For a while now, I’ve wanted to utilise structure from motion (SfM) methods for some computer vision applications. I’ve always found the basic idea behind it very fascinating; no need for multiple cameras, simply use several images from the same camera in different positions! OpenCV has an SfM module, so all I’ve been missing is a relevant usecase and suitable data. Now I figured it would be interesting to apply SfM to pointcloud mapping applications. Extracting pointclouds with SfM, the mapping part could be done with for example PCL. For this purpose I decided to build a wearable recording unit. As usual, code is available in my github.

The Recording Unit

The unit consists of a Raspberry Pi 3, Raspberry Pi camera, MPU9250 IMU breakout board, self-soldered connector board, a status LED, a button for starting/stopping recording, a 3D-printed case, and a power bank attached to the back. The soldered connector board is pretty crude, I know, but that will be replaced with an actual PCB in case initial tests go without issues. I added the IMU to the unit to enable some possibilities for sensor fusion. SfM-based localisation should be quite prone to outliers in certain environments, much like any method based on finding point correspondences. I have a feeling the IMU will prove quite useful, even with minimal processing. Since the used sensors are readily available in a smartphone, I was initially thinking of using my phone for data capturing. However, after a bit of poking around, I decided that I don’t want to deal with any possible issues related video stabilisation applied in nearly all phones. The stabilisation will effectively change the camera properties, ruining the geometrical assumptions of SfM-algorithms.

Upon start-up, the recording script is initiated via a cronjob. This is achieved by editing crontab, typing in console

crontab -e

and adding the line

@reboot sleep 10; cd map_cap && python3 capture.py

Now upon start-up, the cronjob initiates the requested command. The initial sleep is added to ensure the OS has finished all starting operations.

Once the recording script is started, the actual data collection is started with pressing the button. During collection, a button press will end the collection and close the files. The included LED indicates the data collection status.

The unit is intended to be worn by the straps attached to the back. This allows convenient mapping in large outdoor areas. Yes, I know it looks quite ridiculous, but at least it’s practical. Form follows function!

Video Recording

One neat feature I discovered upon writing the code for the unit, was the custom outputs of the PiCamera library.
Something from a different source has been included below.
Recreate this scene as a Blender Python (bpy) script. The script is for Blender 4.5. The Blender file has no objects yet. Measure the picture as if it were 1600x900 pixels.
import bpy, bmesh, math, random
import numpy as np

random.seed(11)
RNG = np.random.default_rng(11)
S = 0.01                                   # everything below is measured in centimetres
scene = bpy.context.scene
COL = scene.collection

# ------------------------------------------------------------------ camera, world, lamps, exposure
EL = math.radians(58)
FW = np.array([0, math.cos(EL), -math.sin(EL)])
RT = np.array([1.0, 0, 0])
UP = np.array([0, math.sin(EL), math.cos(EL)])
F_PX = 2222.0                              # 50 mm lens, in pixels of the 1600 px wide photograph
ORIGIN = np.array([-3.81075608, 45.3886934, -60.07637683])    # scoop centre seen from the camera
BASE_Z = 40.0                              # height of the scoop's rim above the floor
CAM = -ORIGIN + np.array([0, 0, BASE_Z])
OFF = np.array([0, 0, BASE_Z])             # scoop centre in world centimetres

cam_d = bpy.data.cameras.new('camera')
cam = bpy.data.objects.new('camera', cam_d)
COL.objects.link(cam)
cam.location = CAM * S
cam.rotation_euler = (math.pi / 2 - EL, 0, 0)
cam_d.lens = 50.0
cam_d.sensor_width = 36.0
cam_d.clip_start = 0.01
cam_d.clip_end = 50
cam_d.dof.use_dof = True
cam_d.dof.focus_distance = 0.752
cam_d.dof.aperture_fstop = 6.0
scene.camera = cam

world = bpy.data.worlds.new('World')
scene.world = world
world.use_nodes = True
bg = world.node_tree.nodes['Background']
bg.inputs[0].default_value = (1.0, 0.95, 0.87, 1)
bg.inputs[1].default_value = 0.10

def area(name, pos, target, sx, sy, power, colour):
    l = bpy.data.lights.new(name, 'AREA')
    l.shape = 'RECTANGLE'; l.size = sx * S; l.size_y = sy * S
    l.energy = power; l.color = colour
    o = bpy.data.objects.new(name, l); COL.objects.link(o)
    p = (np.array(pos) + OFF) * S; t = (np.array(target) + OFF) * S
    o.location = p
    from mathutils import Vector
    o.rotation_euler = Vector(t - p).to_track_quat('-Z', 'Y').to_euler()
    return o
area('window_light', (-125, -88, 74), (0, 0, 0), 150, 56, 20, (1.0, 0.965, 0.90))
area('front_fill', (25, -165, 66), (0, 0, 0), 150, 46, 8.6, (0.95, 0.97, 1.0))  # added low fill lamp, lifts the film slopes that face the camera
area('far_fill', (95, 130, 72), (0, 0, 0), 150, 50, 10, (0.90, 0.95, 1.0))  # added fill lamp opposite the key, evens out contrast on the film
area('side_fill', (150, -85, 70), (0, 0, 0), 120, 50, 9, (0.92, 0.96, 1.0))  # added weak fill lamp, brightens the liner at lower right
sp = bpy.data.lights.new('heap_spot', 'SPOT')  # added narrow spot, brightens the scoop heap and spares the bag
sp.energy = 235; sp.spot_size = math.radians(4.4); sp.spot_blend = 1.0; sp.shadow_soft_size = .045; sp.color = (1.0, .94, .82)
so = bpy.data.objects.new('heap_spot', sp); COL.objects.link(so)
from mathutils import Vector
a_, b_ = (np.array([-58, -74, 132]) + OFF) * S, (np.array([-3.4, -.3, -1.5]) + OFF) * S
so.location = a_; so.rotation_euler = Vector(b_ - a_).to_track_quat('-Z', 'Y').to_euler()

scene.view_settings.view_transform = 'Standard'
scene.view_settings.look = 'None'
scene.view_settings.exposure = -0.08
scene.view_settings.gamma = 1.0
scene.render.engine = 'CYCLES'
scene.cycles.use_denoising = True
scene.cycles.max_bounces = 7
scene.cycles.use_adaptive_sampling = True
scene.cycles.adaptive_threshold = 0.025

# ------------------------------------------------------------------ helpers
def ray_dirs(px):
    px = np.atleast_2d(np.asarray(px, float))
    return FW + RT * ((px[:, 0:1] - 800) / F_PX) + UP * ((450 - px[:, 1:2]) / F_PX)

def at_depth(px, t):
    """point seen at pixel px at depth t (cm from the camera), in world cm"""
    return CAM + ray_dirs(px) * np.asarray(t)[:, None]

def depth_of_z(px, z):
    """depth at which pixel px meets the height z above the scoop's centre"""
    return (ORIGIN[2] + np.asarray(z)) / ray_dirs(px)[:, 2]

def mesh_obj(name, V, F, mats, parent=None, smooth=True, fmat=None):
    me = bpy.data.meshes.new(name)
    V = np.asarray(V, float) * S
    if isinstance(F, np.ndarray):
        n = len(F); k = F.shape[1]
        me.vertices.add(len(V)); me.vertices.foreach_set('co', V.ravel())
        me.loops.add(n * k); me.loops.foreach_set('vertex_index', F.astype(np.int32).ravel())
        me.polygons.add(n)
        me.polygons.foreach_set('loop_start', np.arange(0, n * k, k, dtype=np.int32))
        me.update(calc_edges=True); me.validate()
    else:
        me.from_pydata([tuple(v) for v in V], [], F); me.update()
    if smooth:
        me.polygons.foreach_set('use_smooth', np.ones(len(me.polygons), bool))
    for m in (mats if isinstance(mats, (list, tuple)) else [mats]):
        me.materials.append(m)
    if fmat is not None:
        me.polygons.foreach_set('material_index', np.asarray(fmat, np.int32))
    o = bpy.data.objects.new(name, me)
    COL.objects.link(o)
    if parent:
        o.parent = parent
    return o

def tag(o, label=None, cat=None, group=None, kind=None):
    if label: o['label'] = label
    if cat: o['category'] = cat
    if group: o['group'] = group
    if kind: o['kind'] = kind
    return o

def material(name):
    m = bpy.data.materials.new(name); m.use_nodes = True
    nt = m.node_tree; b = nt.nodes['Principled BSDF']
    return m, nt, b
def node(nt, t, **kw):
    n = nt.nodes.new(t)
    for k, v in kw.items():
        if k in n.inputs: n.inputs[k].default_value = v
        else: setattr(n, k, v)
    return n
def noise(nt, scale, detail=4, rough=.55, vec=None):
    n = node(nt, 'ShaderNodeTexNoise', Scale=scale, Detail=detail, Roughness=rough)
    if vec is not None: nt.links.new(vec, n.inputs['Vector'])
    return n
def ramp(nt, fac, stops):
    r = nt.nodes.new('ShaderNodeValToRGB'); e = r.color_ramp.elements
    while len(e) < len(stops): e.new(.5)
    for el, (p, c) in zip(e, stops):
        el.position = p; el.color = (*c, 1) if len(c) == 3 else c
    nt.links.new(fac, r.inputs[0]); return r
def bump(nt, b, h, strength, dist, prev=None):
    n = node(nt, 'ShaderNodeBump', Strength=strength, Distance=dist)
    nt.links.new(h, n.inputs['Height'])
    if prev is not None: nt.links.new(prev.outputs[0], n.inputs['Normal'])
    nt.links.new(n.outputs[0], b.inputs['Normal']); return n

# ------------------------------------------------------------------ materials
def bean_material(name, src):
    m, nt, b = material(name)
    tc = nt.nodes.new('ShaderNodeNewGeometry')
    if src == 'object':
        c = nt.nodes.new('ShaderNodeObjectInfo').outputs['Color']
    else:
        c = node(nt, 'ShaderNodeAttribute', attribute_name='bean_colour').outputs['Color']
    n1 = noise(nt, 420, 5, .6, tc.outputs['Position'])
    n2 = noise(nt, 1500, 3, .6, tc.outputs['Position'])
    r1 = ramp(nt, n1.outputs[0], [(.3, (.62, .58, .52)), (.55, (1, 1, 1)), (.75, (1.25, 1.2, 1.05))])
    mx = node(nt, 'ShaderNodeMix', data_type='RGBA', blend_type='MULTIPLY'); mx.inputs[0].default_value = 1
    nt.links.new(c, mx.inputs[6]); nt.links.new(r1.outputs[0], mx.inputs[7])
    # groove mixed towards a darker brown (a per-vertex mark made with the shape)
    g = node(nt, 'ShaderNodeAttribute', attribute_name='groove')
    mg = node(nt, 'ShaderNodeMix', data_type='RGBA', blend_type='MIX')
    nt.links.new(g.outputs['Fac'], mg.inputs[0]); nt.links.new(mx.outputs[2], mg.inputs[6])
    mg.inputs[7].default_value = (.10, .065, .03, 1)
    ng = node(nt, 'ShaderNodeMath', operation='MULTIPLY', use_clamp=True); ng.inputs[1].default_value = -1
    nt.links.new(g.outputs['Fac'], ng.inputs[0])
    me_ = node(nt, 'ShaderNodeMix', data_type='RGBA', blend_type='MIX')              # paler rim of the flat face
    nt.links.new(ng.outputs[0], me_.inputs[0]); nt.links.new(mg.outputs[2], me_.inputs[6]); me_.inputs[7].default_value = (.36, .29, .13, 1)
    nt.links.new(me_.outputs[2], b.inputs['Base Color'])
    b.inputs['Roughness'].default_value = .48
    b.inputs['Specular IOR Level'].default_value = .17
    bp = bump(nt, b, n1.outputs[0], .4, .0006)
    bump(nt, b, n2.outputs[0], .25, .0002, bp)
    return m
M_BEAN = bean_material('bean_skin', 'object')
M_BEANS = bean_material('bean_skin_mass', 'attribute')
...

My implementation of a custom output can be seen in the video.py file. Since I needed the timestamps for the frames, writing the encoded video stream straight to a file was not an option. Initially I thought I would have to resort to extracting images from the camera by decoding each frame, as most people seem to use the camera. This would have required me to create a custom thread for capturing, as I would have needed to decode each frame, and then encode it again. However, the custom output allowed me a ready-made threaded option to get the encoded stream, record a timestamp for each frame, and write the encoded frame to a stream container as is.